Today, that family not only includes the men of Tradman’s but also Kojima’s first love, Shizuno. Twenty four years after they met in middle school, she and Kojima reconnected, married, and now share three children together. “Everyone here [at Tradman’s], they’re my family,” he says. “I’m the father, and my wife is their mother. We’re there to look after everyone.”
A decade after Tradman’s founding, Kojima’s appreciation for his country has also come into greater focus. For years, he admired other cultures and brands from overseas, not realizing that incredible traditions and customs had been in front of him all along. His aim is for others to have the same realization, too. “I want to break the image of bonsai as an elderly persons’ pursuit,” he says. “That’s why we collaborate with these high-end designers, streetwear brands, and more—we’re showing everyone that bonsai are cool. I want Japanese people to be proud of our own heritage.”

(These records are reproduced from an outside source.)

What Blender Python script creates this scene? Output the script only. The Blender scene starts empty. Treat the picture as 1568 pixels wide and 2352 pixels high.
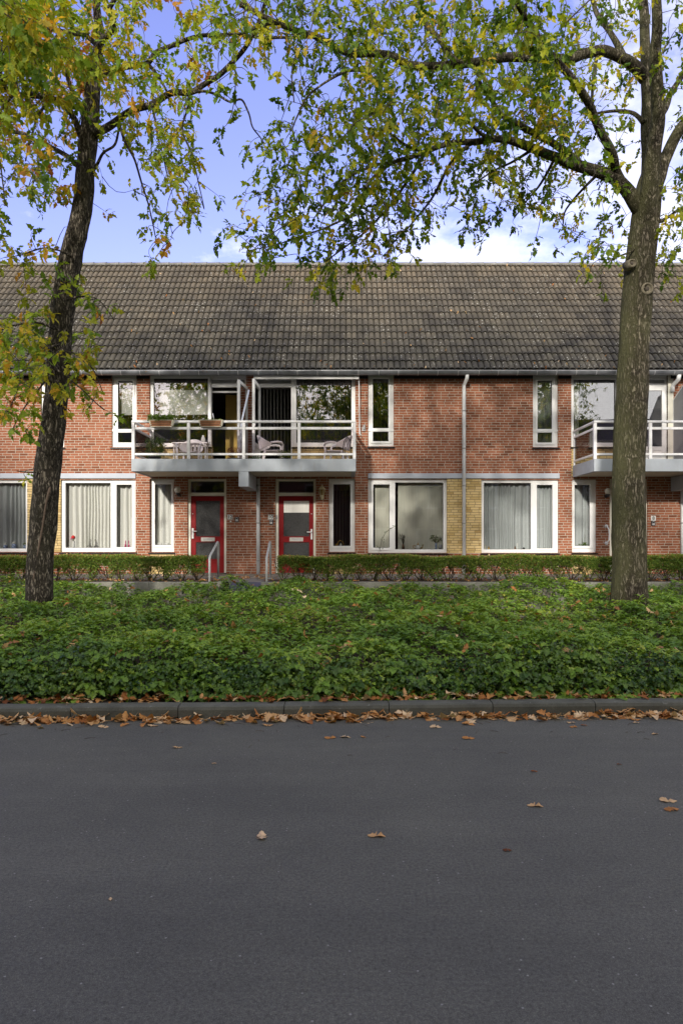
import bpy, math, random
import numpy as np
from mathutils import Vector, noise as mnoise
random.seed(7); rng = np.random.default_rng(7)
R = math.radians
F = 1568.0; VX = 790.0; HY = 1240.0; EYE = 1.69; W = 17.4
C = bpy.context.scene.collection
def P(x, y, d): return Vector(((x-VX)/F*d, d, EYE+(HY-y)/F*d))
def wx(x, d=W): return (x-VX)/F*d
def wz(y, d=W): return EYE+(HY-y)/F*d

# ---------------------------------------------------------------- materials
MATS = {}
def newmat(name):
    m = bpy.data.materials.new(name); m.use_nodes = True
    nt = m.node_tree; b = nt.nodes['Principled BSDF']
    MATS[name] = m
    return m, nt, b
def N(nt, t, **kw):
    n = nt.nodes.new(t)
    for k, v in kw.items():
        if k in n.inputs: n.inputs[k].default_value = v
        else: setattr(n, k, v)
    return n
def ramp(nt, fac, stops, interp='LINEAR'):
    r = nt.nodes.new('ShaderNodeValToRGB'); cr = r.color_ramp; cr.interpolation = interp
    while len(cr.elements) < len(stops): cr.elements.new(0.5)
    for e, (p, c) in zip(cr.elements, stops):
        e.position = p; e.color = (c[0], c[1], c[2], 1)
    nt.links.new(fac, r.inputs[0]); return r.outputs[0]
def objco(nt, scale=(1,1,1)):
    t = nt.nodes.new('ShaderNodeTexCoord'); mp = nt.nodes.new('ShaderNodeMapping')
    mp.inputs['Scale'].default_value = scale
    nt.links.new(t.outputs['Object'], mp.inputs[0]); return mp.outputs[0]
def noise_tex(nt, vec, scale, detail=4, rough=.55):
    n = N(nt, 'ShaderNodeTexNoise'); n.inputs['Scale'].default_value = scale
    n.inputs['Detail'].default_value = detail; n.inputs['Roughness'].default_value = rough
    nt.links.new(vec, n.inputs['Vector']); return n.outputs[0]
def mixc(nt, fac, a, b, mode='MIX'):
    m = nt.nodes.new('ShaderNodeMix'); m.data_type = 'RGBA'; m.blend_type = mode
    for s, v in ((0, fac), (6, a), (7, b)):
        if hasattr(v, 'is_linked'): nt.links.new(v, m.inputs[s])
        else: m.inputs[s].default_value = v if s == 0 else (*v, 1)
    return m.outputs[2]
def math_(nt, op, a, b=None, c=None):
    m = nt.nodes.new('ShaderNodeMath'); m.operation = op
    for i, v in enumerate((a, b, c)):
        if v is None: continue
        if hasattr(v, 'is_linked'): nt.links.new(v, m.inputs[i])
        else: m.inputs[i].default_value = v
    return m.outputs[0]
def bump(nt, b, h, strength=.3, dist=.01):
    n = nt.nodes.new('ShaderNodeBump'); n.inputs['Strength'].default_value = strength
    n.inputs['Distance'].default_value = dist
    nt.links.new(h, n.inputs['Height']); nt.links.new(n.outputs[0], b.inputs['Normal'])
def plain(name, col, rough=.6, var=.15, vscale=6, metal=0, bmp=0, spec=None, dirt=None):
    m, nt, b = newmat(name)
    v = objco(nt); n = noise_tex(nt, v, vscale, 5, .6)
    lo = [c*(1-var) for c in col]; hi = [min(1, c*(1+var)) for c in col]
    c = ramp(nt, n, [(.3, lo), (.7, hi)])
    if dirt:
        n2 = noise_tex(nt, objco(nt, (9, 9, 1.6)), 1.3, 6, .65)
        f = ramp(nt, n2, [(.52, (0,0,0)), (.72, (1,1,1))])
        c = mixc(nt, f, c, dirt)
    nt.links.new(c, b.inputs['Base Color']); b.inputs['Roughness'].default_value = rough
    b.inputs['Metallic'].default_value = metal
    if spec is not None: b.inputs['Specular IOR Level'].default_value = spec
    if bmp: bump(nt, b, noise_tex(nt, v, vscale*8, 4), bmp, .005)
    return m
plain('white_frame', (.80,.80,.79), .35, .04, 3)
plain('cream_frame', (.74,.72,.62), .45, .05, 3)
plain('white_rail', (.70,.70,.72), .4, .10, 5, dirt=(.55,.53,.47))
plain('balcony_grey', (.33,.36,.40), .75, .12, 2.2, dirt=(.33,.35,.37), bmp=.1)
plain('plaster', (.50,.47,.38), .9, .10, 2, bmp=.1)
plain('lintel_grey', (.42,.45,.51), .6, .10, 1.3)
plain('zinc', (.20,.21,.23), .42, .25, 5, metal=.55)
plain('zinc_edge', (.55,.56,.58), .35, .2, 8, metal=.5)
plain('pipe_grey', (.64,.65,.66), .5, .08, 2, dirt=(.42,.42,.40))
plain('soffit_shade_black', (.012,.011,.010), .8, .2, 5)  # black of the soffit and of the painted shade strip below the gutter
plain('sill_tile', (.018,.013,.014), .3, .4, 14)
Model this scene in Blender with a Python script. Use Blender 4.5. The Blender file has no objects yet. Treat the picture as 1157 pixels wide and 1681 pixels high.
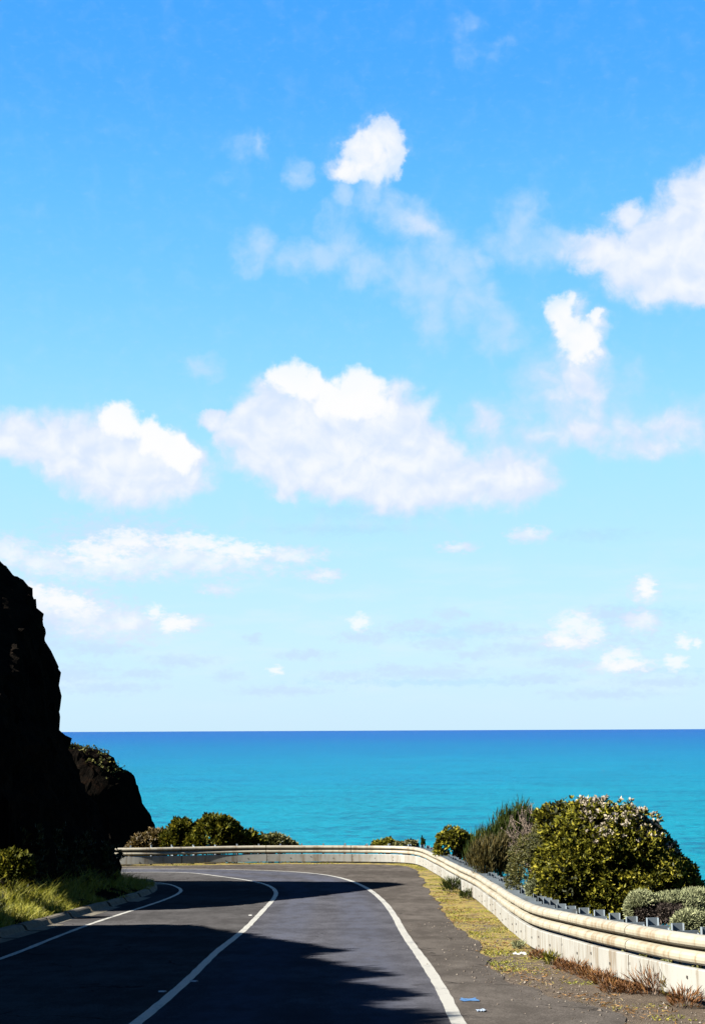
import bpy, math, random
import numpy as np
from mathutils import Matrix, Vector

sc = bpy.context.scene
COL = sc.collection
R = math.radians
rng = np.random.default_rng(7)
random.seed(7)

# ------------------------------------------------------------------ camera
F_PX, CX, CY = 2410.0, 578.5, 840.5
CAM_H = 1.6
PITCH, ROLL = R(8.47), 0.0045
cp, sp = math.cos(PITCH), math.sin(PITCH)
FWD = np.array([0, cp, sp]); UP0 = np.array([0, -sp, cp]); RT0 = np.array([1.0, 0, 0])
RT = RT0 * math.cos(ROLL) - UP0 * math.sin(ROLL)
UP = UP0 * math.cos(ROLL) + RT0 * math.sin(ROLL)
cam_d = bpy.data.cameras.new("camera")
cam_d.sensor_fit = 'HORIZONTAL'; cam_d.sensor_width = 24.0
cam_d.lens = 24.0 * F_PX / 1157.0
cam_d.clip_start = 0.1; cam_d.clip_end = 400000.0
cam = bpy.data.objects.new("camera", cam_d); COL.objects.link(cam)
m = Matrix.Identity(4)
for i in range(3):
    m[i][0] = RT[i]; m[i][1] = UP[i]; m[i][2] = -FWD[i]
m[2][3] = CAM_H
cam.matrix_world = m
sc.camera = cam

# ------------------------------------------------------------------ light and exposure
EXPO = 3.0
AK = 0.50          # one scale for every base colour, set together with the exposure
SUN_EL = R(38.0)
SUN_H = np.array([-0.95, -0.312]); SUN_H = SUN_H / np.linalg.norm(SUN_H)   # horizontal direction towards the sun
SUN_DIR = Vector((SUN_H[0] * math.cos(SUN_EL), SUN_H[1] * math.cos(SUN_EL), math.sin(SUN_EL)))
sun_d = bpy.data.lights.new("sun", 'SUN'); sun_d.energy = 5.0; sun_d.angle = R(0.53)
sun_d.color = (1.0, 0.94, 0.84)
sun = bpy.data.objects.new("sun", sun_d); COL.objects.link(sun)
sun.rotation_euler = SUN_DIR.to_track_quat('Z', 'Y').to_euler()
sun.location = (-40, -20, 60)

sc.view_settings.view_transform = 'Standard'
sc.view_settings.look = 'None'
sc.view_settings.exposure = EXPO
sc.view_settings.gamma = 1.0
sc.view_settings.use_curve_mapping = False
sc.render.engine = 'CYCLES'
sc.cycles.max_bounces = 5
sc.cycles.diffuse_bounces = 2
sc.cycles.glossy_bounces = 2
sc.cycles.transmission_bounces = 2
sc.cycles.transparent_max_bounces = 4
sc.cycles.use_denoising = True
sc.cycles.caustics_reflective = False
sc.cycles.caustics_refractive = False


def px_dir(u, v):
    d = FWD + RT * ((u - CX) / F_PX) - UP * ((v - CY) / F_PX)
    return d / np.linalg.norm(d)


def px_azel(u, v):
    d = px_dir(u, v)
    return math.degrees(math.atan2(d[0], d[1])), math.degrees(math.asin(d[2]))


# ------------------------------------------------------------------ sky (laid out by compass direction and elevation)
world = bpy.data.worlds.new("World"); sc.world = world
world.use_nodes = True
wt = world.node_tree; wt.nodes.clear()
WN = wt.nodes.new; WL = wt.links.new


def wmath(op, a, b=None, c=None, clamp=False):
    n = WN('ShaderNodeMath'); n.operation = op; n.use_clamp = clamp
    for i, x in enumerate((a, b, c)):
        if x is None: continue
        if isinstance(x, (int, float)): n.inputs[i].default_value = x
        else: WL(x, n.inputs[i])
    return n.outputs[0]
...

Out of the many bonsai at the Tradman’s facility, there is one Kojima holds most dear: a goyomatsu named “501,” a tribute to both Levi’s 501 denim—a staple of the vintage fashion he loves—and the gang of five he and his close friends formed in middle school. Known for the soft, silvery foliage that it grows in clusters of five needle-like leaves, the bonsai’s branches each hold a nest of feathery needles as full and round as a cumulus cloud on a warm, sunny day. Together they conjure all the strength of a stately pine, and yet there is something airy, even buoyant, about the tree’s lush crown. Within its graceful asymmetry lies a resounding will to live, to persist, and to find beauty in the struggle, against all the odds.